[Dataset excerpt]

-- START --

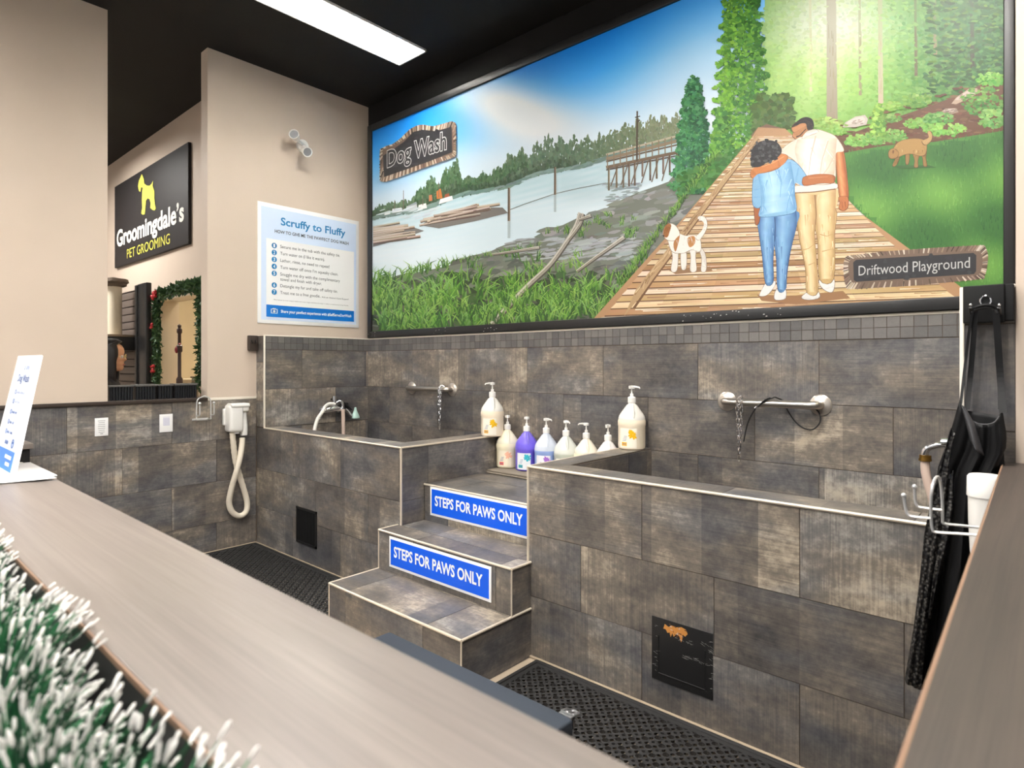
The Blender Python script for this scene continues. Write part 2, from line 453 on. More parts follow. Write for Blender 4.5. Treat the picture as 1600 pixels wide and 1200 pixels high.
# ------------------------------------------------------------------ dog wash tubs and steps
def edge(mb, a, b, r=0.0065):
    mb.tube([a, b], r, 10)
def tub(name, label, x0, x1, side, ph):
    """tiled tub between x0 and x1; side = which end has a low side wall ('r' or 'l')"""
    t = thing(name, label, 'dog wash tub', ((x0+x1)/2, (FRONT+BACK)/2, 0), 'built-in dog wash tubs')
    iy = 2.366; sw = 0.150
    rows = [(0.0, 0.29), (0.29, 0.585), (0.585, RIM-0.006)]
    mb = MB(); mb.box(x0+0.002, x1-0.002, FRONT+0.003, iy-0.003, 0, RIM-0.012, 1)
    mb.tiles((0, FRONT+0.003, 0), XX, ZZ, -YY, [(a, b, joints(x0+0.003, x1-0.003, ph+(i == 1)*0.305)) for i, (a, b) in enumerate(rows)])
    ix0 = XF if side == 'r' else x0+sw*0.92; ix1 = x1-sw*1.1 if side == 'r' else x1
    mb.tiles((0, iy-0.003, 0), XX, ZZ, YY, [(0.36, 0.6, joints(ix0, ix1, ph)), (0.6, RIM-0.006, joints(ix0, ix1, ph+0.3))])
    part(mb, 'front_wall', [TILE, GROUT], t)
    sx0, sx1 = (x1-sw*1.1, x1) if side == 'r' else (x0, x0+sw*0.92)
    mb = MB(); mb.box(sx0+0.003, sx1-0.003, iy-0.002, BACK-0.0035, 0, RIM-0.012, 1)
    out, inn = (XX, -XX) if side == 'r' else (-XX, XX)
    ox, nx = (sx1-0.003, sx0+0.003) if side == 'r' else (sx0+0.003, sx1-0.003)
    mb.box(sx0+0.003, sx1-0.003, FRONT+0.003, iy, 0, RIM-0.012, 1)
    mb.tiles((ox, 0, 0), YY, ZZ, out, [(0.0, 0.29, joints(FRONT+0.003, BACK-0.004, 2.52)), (0.29, 0.585, joints(FRONT+0.003, BACK-0.004, 2.82)), (0.585, RIM-0.006, joints(FRONT+0.003, BACK-0.004, 2.42))])
    mb.tiles((nx, 0, 0), YY, ZZ, inn, [(0.36, 0.6, joints(iy, BACK-0.004, 2.6)), (0.6, RIM-0.006, joints(iy, BACK-0.004, 2.9))])
    part(mb, 'side_wall', [TILE, GROUT], t)
    mb = MB(); mb.box(x0+0.003, x1-0.003, FRONT+0.003, iy, RIM-0.012, RIM-0.003, 1)
    mb.box(sx0+0.002, sx1-0.003, iy, BACK-0.0035, RIM-0.012, RIM-0.003, 1)
    mb.tiles((0, 0, RIM-0.003), XX, YY, ZZ, [(FRONT+0.004, iy, joints(x0+0.004, x1-0.004, ph+0.33)), ])
    mb.tiles((0, 0, RIM-0.003), YY, XX, ZZ, [(sx0+0.003, sx1-0.003, joints(iy, BACK-0.004, 2.75))])
    part(mb, 'rim', [TILE, GROUT], t)
    mb = MB(); zz = RIM-0.004
    xa = XF if side == 'r' else x0; xb = x1
    edge(mb, (xa, FRONT-0.001, zz), (xb, FRONT-0.001, zz))
    edge(mb, (ox+0.003*(1 if side == 'r' else -1), FRONT, zz), (ox+0.003*(1 if side == 'r' else -1), BACK-0.004, zz))
    c = x1 if side == 'r' else x0
    edge(mb, (c, FRONT, 0.0), (c, FRONT, zz))
    part(mb, 'edge_trim', TRIM, t, 'brushed metal edge trim')
    mb = MB(); mb.box(min(ix0, x0) if side == 'l' else ix0, ix1, iy-0.002, BACK-0.0035, 0.30, 0.36)
    part(mb, 'basin_floor', mat('tub basin coating', (92, 86, 80), 0.5), t)
    mb = MB(); mb.rbox(x0+0.002, x1-0.002, FRONT-0.012, FRONT+0.004, 0, 0.010, 0.003); part(mb, 'floor_grout_line', CAULK, t)
    if side == 'r':
        mb = MB(); mb.box(x0, XF, iy-0.002, BACK-0.0035, 0.30, RIM-0.004, 1)
        mb.tiles((XF, 0, 0), YY, ZZ, XX, [(0.36, 0.587, joints(iy, BACK-0.004, 2.83)), (0.587, RIM-0.004, joints(iy, BACK-0.004, 2.526))]); part(mb, 'end_wall', [TILE, GROUT], t)
    return t
tub('dog_wash_tub', 'brown tiled dog wash tub in the corner under the white step-by-step poster', XL, -2.834, 'r', -3.4625)
tub('dog_wash_tub', 'brown tiled dog wash tub beside the hanging black apron', -1.870, XR0-0.0055, 'l', -1.871+TW)

st = thing('pet_steps', 'tiled flight of three dog steps between the two wash tubs', 'steps', (-2.357, 1.98, 0))
SX0, SX1 = -2.861, -1.853
def step(name, x0, x1, y0, y1, z0, z1, ph, sides=True):
    mb = MB(); mb.box(x0+0.003, x1-0.003, y0+0.003, y1, z0, z1-0.003, 1)
    mb.tiles((0, y0+0.003, 0), XX, ZZ, -YY, [(z0, z1-0.004, joints(x0+0.003, x1-0.003, ph))])
    mb.tiles((0, 0, z1-0.003), XX, YY, ZZ, [(y0+0.004, min(y1, y0+0.309), joints(x0+0.004, x1-0.004, ph+0.02)), (y0+0.309, y1, joints(x0+0.004, x1-0.004, ph+0.3))][:1 if y1-y0 < 0.45 else 2])
    if sides:
        mb.tiles((x1-0.003, 0, 0), YY, ZZ, XX, [(z0, z1-0.004, [y0+0.003, FRONT])])
        mb.tiles((x0+0.003, 0, 0), YY, ZZ, -XX, [(z0, z1-0.004, [y0+0.003, FRONT])])
    o = part(mb, name, [TILE, GROUT], st)
    mb = MB(); z = z1-0.003
    edge(mb, (x0, y0, z), (x1, y0, z))
    if sides:
        for x in (x0, x1):
            edge(mb, (x, y0, z), (x, FRONT-0.002, z)); edge(mb, (x, y0, z0), (x, y0, z), 0.004)
    tr = mb.build('nosing_trim', TRIM, o); return o
step('bottom_step', SX0, SX1, 1.763, FRONT-0.002, 0, 0.232, -2.71)
step('middle_step', SX0, SX1, 2.079, FRONT-0.002, 0.232, 0.451, -2.56)
mb = MB(); mb.box(-2.829, -1.875, FRONT-0.001, 2.388, 0.2, 0.448, 1)
mb.tiles((0, 0, 0.448), XX, YY, ZZ, [(FRONT-0.001, 2.388, joints(-2.829, -1.875, -2.54))])
part(mb, 'middle_tread', [TILE, GROUT], st)
step('top_step', -2.829, -1.875, 2.387, BACK-0.004, 0.30, 0.668, -2.62, False)

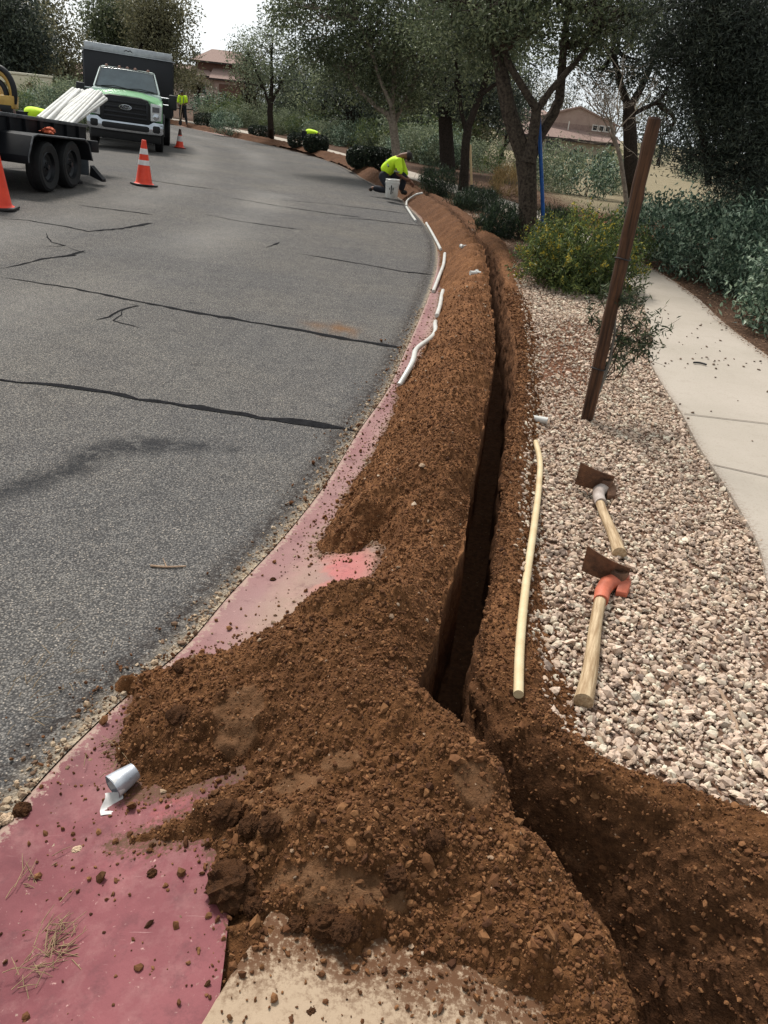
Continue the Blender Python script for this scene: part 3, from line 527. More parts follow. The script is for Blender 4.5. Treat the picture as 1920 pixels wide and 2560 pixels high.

-- END --

What is required: Every line above should be returned exactly; the pictures stay out.

The reply:
The Blender Python script for this scene continues. Write part 2, from line 453 on. More parts follow. Write for Blender 4.5. Treat the picture as 1600 pixels wide and 1200 pixels high.
# ------------------------------------------------------------------ dog wash tubs and steps
def edge(mb, a, b, r=0.0065):
    mb.tube([a, b], r, 10)
def tub(name, label, x0, x1, side, ph):
    """tiled tub between x0 and x1; side = which end has a low side wall ('r' or 'l')"""
    t = thing(name, label, 'dog wash tub', ((x0+x1)/2, (FRONT+BACK)/2, 0), 'built-in dog wash tubs')
    iy = 2.366; sw = 0.150
    rows = [(0.0, 0.29), (0.29, 0.585), (0.585, RIM-0.006)]
    mb = MB(); mb.box(x0+0.002, x1-0.002, FRONT+0.003, iy-0.003, 0, RIM-0.012, 1)
    mb.tiles((0, FRONT+0.003, 0), XX, ZZ, -YY, [(a, b, joints(x0+0.003, x1-0.003, ph+(i == 1)*0.305)) for i, (a, b) in enumerate(rows)])
    ix0 = XF if side == 'r' else x0+sw*0.92; ix1 = x1-sw*1.1 if side == 'r' else x1
    mb.tiles((0, iy-0.003, 0), XX, ZZ, YY, [(0.36, 0.6, joints(ix0, ix1, ph)), (0.6, RIM-0.006, joints(ix0, ix1, ph+0.3))])
    part(mb, 'front_wall', [TILE, GROUT], t)
    sx0, sx1 = (x1-sw*1.1, x1) if side == 'r' else (x0, x0+sw*0.92)
    mb = MB(); mb.box(sx0+0.003, sx1-0.003, iy-0.002, BACK-0.0035, 0, RIM-0.012, 1)
    out, inn = (XX, -XX) if side == 'r' else (-XX, XX)
    ox, nx = (sx1-0.003, sx0+0.003) if side == 'r' else (sx0+0.003, sx1-0.003)
    mb.box(sx0+0.003, sx1-0.003, FRONT+0.003, iy, 0, RIM-0.012, 1)
    mb.tiles((ox, 0, 0), YY, ZZ, out, [(0.0, 0.29, joints(FRONT+0.003, BACK-0.004, 2.52)), (0.29, 0.585, joints(FRONT+0.003, BACK-0.004, 2.82)), (0.585, RIM-0.006, joints(FRONT+0.003, BACK-0.004, 2.42))])
    mb.tiles((nx, 0, 0), YY, ZZ, inn, [(0.36, 0.6, joints(iy, BACK-0.004, 2.6)), (0.6, RIM-0.006, joints(iy, BACK-0.004, 2.9))])
    part(mb, 'side_wall', [TILE, GROUT], t)
    mb = MB(); mb.box(x0+0.003, x1-0.003, FRONT+0.003, iy, RIM-0.012, RIM-0.003, 1)
    mb.box(sx0+0.002, sx1-0.003, iy, BACK-0.0035, RIM-0.012, RIM-0.003, 1)
    mb.tiles((0, 0, RIM-0.003), XX, YY, ZZ, [(FRONT+0.004, iy, joints(x0+0.004, x1-0.004, ph+0.33)), ])
    mb.tiles((0, 0, RIM-0.003), YY, XX, ZZ, [(sx0+0.003, sx1-0.003, joints(iy, BACK-0.004, 2.75))])
    part(mb, 'rim', [TILE, GROUT], t)
    mb = MB(); zz = RIM-0.004
    xa = XF if side == 'r' else x0; xb = x1
    edge(mb, (xa, FRONT-0.001, zz), (xb, FRONT-0.001, zz))
    edge(mb, (ox+0.003*(1 if side == 'r' else -1), FRONT, zz), (ox+0.003*(1 if side == 'r' else -1), BACK-0.004, zz))
    c = x1 if side == 'r' else x0
    edge(mb, (c, FRONT, 0.0), (c, FRONT, zz))
    part(mb, 'edge_trim', TRIM, t, 'brushed metal edge trim')
    mb = MB(); mb.box(min(ix0, x0) if side == 'l' else ix0, ix1, iy-0.002, BACK-0.0035, 0.30, 0.36)
    part(mb, 'basin_floor', mat('tub basin coating', (92, 86, 80), 0.5), t)
    mb = MB(); mb.rbox(x0+0.002, x1-0.002, FRONT-0.012, FRONT+0.004, 0, 0.010, 0.003); part(mb, 'floor_grout_line', CAULK, t)
    if side == 'r':
        mb = MB(); mb.box(x0, XF, iy-0.002, BACK-0.0035, 0.30, RIM-0.004, 1)
        mb.tiles((XF, 0, 0), YY, ZZ, XX, [(0.36, 0.587, joints(iy, BACK-0.004, 2.83)), (0.587, RIM-0.004, joints(iy, BACK-0.004, 2.526))]); part(mb, 'end_wall', [TILE, GROUT], t)
    return t
tub('dog_wash_tub', 'brown tiled dog wash tub in the corner under the white step-by-step poster', XL, -2.834, 'r', -3.4625)
tub('dog_wash_tub', 'brown tiled dog wash tub beside the hanging black apron', -1.870, XR0-0.0055, 'l', -1.871+TW)

st = thing('pet_steps', 'tiled flight of three dog steps between the two wash tubs', 'steps', (-2.357, 1.98, 0))
SX0, SX1 = -2.861, -1.853
def step(name, x0, x1, y0, y1, z0, z1, ph, sides=True):
    mb = MB(); mb.box(x0+0.003, x1-0.003, y0+0.003, y1, z0, z1-0.003, 1)
    mb.tiles((0, y0+0.003, 0), XX, ZZ, -YY, [(z0, z1-0.004, joints(x0+0.003, x1-0.003, ph))])
    mb.tiles((0, 0, z1-0.003), XX, YY, ZZ, [(y0+0.004, min(y1, y0+0.309), joints(x0+0.004, x1-0.004, ph+0.02)), (y0+0.309, y1, joints(x0+0.004, x1-0.004, ph+0.3))][:1 if y1-y0 < 0.45 else 2])
    if sides:
        mb.tiles((x1-0.003, 0, 0), YY, ZZ, XX, [(z0, z1-0.004, [y0+0.003, FRONT])])
        mb.tiles((x0+0.003, 0, 0), YY, ZZ, -XX, [(z0, z1-0.004, [y0+0.003, FRONT])])
    o = part(mb, name, [TILE, GROUT], st)
    mb = MB(); z = z1-0.003
    edge(mb, (x0, y0, z), (x1, y0, z))
    if sides:
        for x in (x0, x1):
            edge(mb, (x, y0, z), (x, FRONT-0.002, z)); edge(mb, (x, y0, z0), (x, y0, z), 0.004)
    tr = mb.build('nosing_trim', TRIM, o); return o
step('bottom_step', SX0, SX1, 1.763, FRONT-0.002, 0, 0.232, -2.71)
step('middle_step', SX0, SX1, 2.079, FRONT-0.002, 0.232, 0.451, -2.56)
mb = MB(); mb.box(-2.829, -1.875, FRONT-0.001, 2.388, 0.2, 0.448, 1)
mb.tiles((0, 0, 0.448), XX, YY, ZZ, [(FRONT-0.001, 2.388, joints(-2.829, -1.875, -2.54))])
part(mb, 'middle_tread', [TILE, GROUT], st)
step('top_step', -2.829, -1.875, 2.387, BACK-0.004, 0.30, 0.668, -2.62, False)

Continue the Blender Python script for this scene: part 3, from line 527. More parts follow. The script is for Blender 4.5. Treat the picture as 1920 pixels wide and 2560 pixels high.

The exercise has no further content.